Londra merkezli finansal düşünce kuruluşu Carbon Tracker tarafından hazırlanan "Gazı Beklemeye Al" başlıklı raporda, Avrupa'da faaliyet gösteren 835 ve ABD'de işletmede olan 2 bin 200 doğal gaz santralinin finansal durumu analiz edildi.
Doğal gaz fiyatlarında salgın öncesi seviyelerin dikkate alındığı analizde, Avrupa ve İngiltere'de toplam 43 gigavat ve ABD'de 159 gigavat kapasiteli doğal gaz santrallerinin hali hazırda zararına çalıştığı hesaplandı. Bir başka deyişle, Avrupa'daki santrallerin yüzde 22'si ve ABD'deki santrallerin ise yüzde 31'i zarar ediyor.
Daha birçok santral zarar etme riskiyle karşı karşıya
Rapora göre, son aylarda Avrupa başta olmak üzere dünyada yaşanan enerji krizi nedeniyle rekor kıran doğal gaz fiyatlarına bağlı olarak birçok santral daha zarar etme riskiyle karşı karşıya kalacak.
Ülkelerin iklim değişikliğiyle mücadele amacıyla belirlediği sıfır emisyon hedefleri kapsamında doğal gaz santrallerinin çoğu ekonomik ömrünü tamamlamadan atıl varlık haline gelebilir. Sıfır emisyon hedefleri doğrultusunda doğal gazdan çıkışın gerçekleşmesi halinde, 10,1 milyar doları Avrupa ve 5,8 milyar doları ABD olmak üzere toplam 16 milyar dolarlık varlık atıl kalabilir.
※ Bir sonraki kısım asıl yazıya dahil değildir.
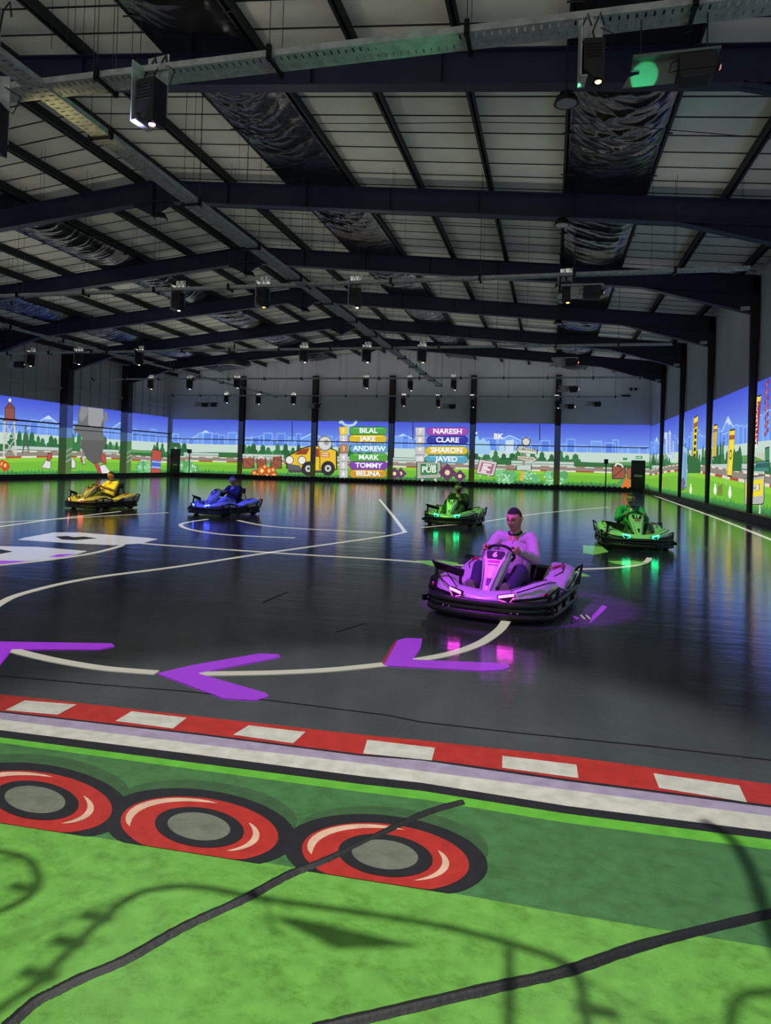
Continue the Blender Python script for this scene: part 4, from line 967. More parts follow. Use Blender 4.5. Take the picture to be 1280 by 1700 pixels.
# ------------------------------------------------------------------ projectors
LENS = {}
def lens_mat(c, s=6.0):
    return emi('lens_%02x%02x%02x' % c, c, s)
def projector(px, py, y, label, lens=(255, 240, 230), kind='tall', tw=0.0, big=False, side=1, plate=M_GALV):
    """tall: upright unit shining down, carried by a metal plate; flat: unit lying level"""
    p = atY(px, py, y); root = empty('projector', p, label, 'projector', 'projectors hung from the trays', rz=tw)
    if big: root.scale = (big,) * 3
    if kind == 'tall':
        b = MB(); b.box((-.10, -.02, -.06), (.13, .18, .28), M_BLACK); b.prism([(-.10, -.02, -.06), (.13, -.02, -.06), (.13, -.02, -.19), (.02, -.02, -.16)][::-1], (0, .2, 0), M_BLACK)
        for k in range(5): b.box((-.08, -.026, .06 + k * .035), (.10, -.02, .075 + k * .035), M_BLACKM)
        subdiv(b.build('body', root), 0, .008)
        b = MB(); b.box((-.14, -.05, -.16), (-.125, .2, .48), plate); b.box((-.14, .185, -.05), (.13, .2, .62), plate); b.box((-.14, -.05, -.165), (-.06, .2, -.15), plate); b.build('mounting_plate', root)
        b = MB(); b.cyl((.07, .04, -.19), (.07, .04, -.13), .045, M_BLACKM, 14); l = b.build('lens_barrel', root)
        b = MB(); b.ball((.07, .04, -.19), (.036, .036, .02), lens_mat(lens), 12, 8); b.build('lens', l)
        b = MB(); zt = TZ - p.z
        for s_ in (-.1, .04): b.tube([(s_, .1, .3), (s_ - .03, .12, .3 + (zt - .3) * .5), (s_ + .02, .15, max(zt, .5)), (s_ + .06, .19, max(zt, .5) + .12), (s_ + .1, .15, max(zt, .5) - .05)], .009, M_BLACK, 6)
        b.tube([(.1, .1, .28), (.2, .12, .22), (.26, .14, .4), (.1, .16, .5)], .006, M_BLACK, 6); b.build('cables', root)
        b = MB(); b.box((-.02, .16, .2), (.02, .2, max(zt + .05, .4)), plate); b.build('hanging_bracket', root)
    else:
        b = MB(); b.box((-.02, -.14, -.10), (.36, .16, .08), M_BLACK); b.prism([(-.02, -.14, -.10), (.36, -.14, -.10), (.32, -.14, -.19), (.0, -.14, -.19)][::-1], (0, .24, 0), M_BLACK); subdiv(b.build('body', root), 0, .01)
        b = MB(); b.box((-.5, -.12, .10), (.4, .18, .13), plate); b.prism([(-.60, .0, -.17), (-.05, .0, -.17), (.0, .0, .10), (-.5, .0, .10), (-.5, .0, .04), (-.42, .0, .02), (-.42, .0, -.03), (-.54, .0, -.05)], (0, .012, 0), plate); b.build('mounting_plate', root)
        zt = (TZ - p.z + .05) / (big if big else 1); b = MB()
        for s_ in (-.4, .3): b.tube([(s_, .1, .12), (s_, .1, max(zt, .3))], .008, M_WIRE, 6)
        b.build('hanging_rod', root)
        b = MB(); b.cyl((.36, .0, -.03), (.41, .0, -.04), .045, M_BLACKM, 14); l = b.build('lens_barrel', root)
        b = MB(); b.ball((.41, .0, -.04), (.018, .034, .034), lens_mat(lens), 12, 8); b.build('lens', l)
        b = MB(); b.tube([(-.02, -.06, .05), (-.1, -.1, .0), (-.12, -.1, -.1), (-.02, -.08, -.08)], .008, M_BLACK, 6); b.build('cables', root)
    return root
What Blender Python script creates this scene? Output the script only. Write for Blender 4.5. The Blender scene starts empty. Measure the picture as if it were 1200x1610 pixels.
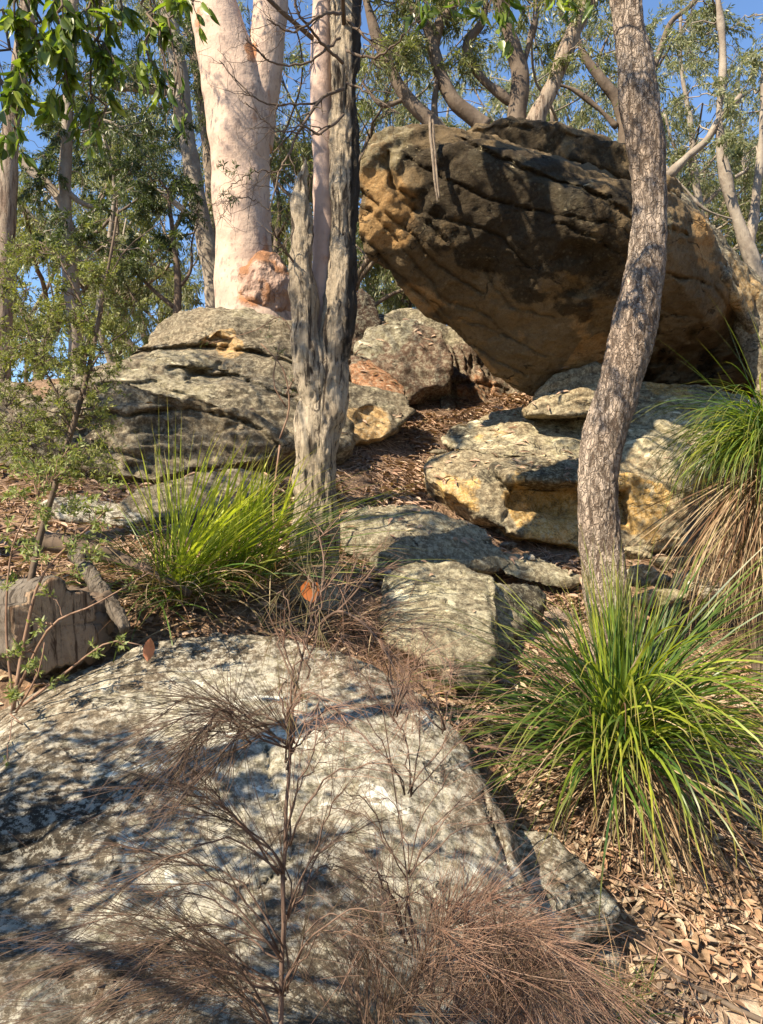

Toplamda 27,5 milyar dolar kayıp riski
Azalan güneş, rüzgar ve diğer temiz enerji teknolojileri maliyetleri karşısında, doğal gaz ve karbon fiyatlarının da arttığı bu dönemde planlanan ve inşa aşamasında olan gaz santralleri için ise daha büyük riskler ortaya çıkabilir.
Rapora göre, ABD'de 28,1 gigavat, Avrupa'da 23,7 gigavat ve İngiltere'de 11,4 gigavatlık gaz santrali ilk yatırım maliyetlerini çıkaramayacak ve toplamda 27,5 milyar dolar kayıp riski oluşturacak.
"Gaz santralleri ekonomil ömrünü tamamlayamayacak"
Carbon Tracker Kıdemli Analisti Jonathan Sims rapora ilişkin değerlendirmesinde, doğal gazdan elektrik üretiminin iklim hedefleriyle uyumlu olmadığını ve gaz santrallerinin ekonomik ömrünü tamamlayamayacağını belirtti ve şunları ifade etti:
"Gazı yenilenebilir enerjinin önüne koyarak desteklemeye devam eden yatırımcılar sadece atıl varlıklarla karşılaşma riski taşımıyor aynı zamanda temiz enerji sektörünün getireceği yüksek kar oranlarını da kaçırıyorlar. Depolama teknolojileriyle desteklenen yenilenebilir kaynaklar giderek daha güvenilir hale geliyor ve piyasadaki oynak fiyatlardan etkilenmiyor. Bu durum, tüketiciler açısından da fiyat istikrarı sağlıyor."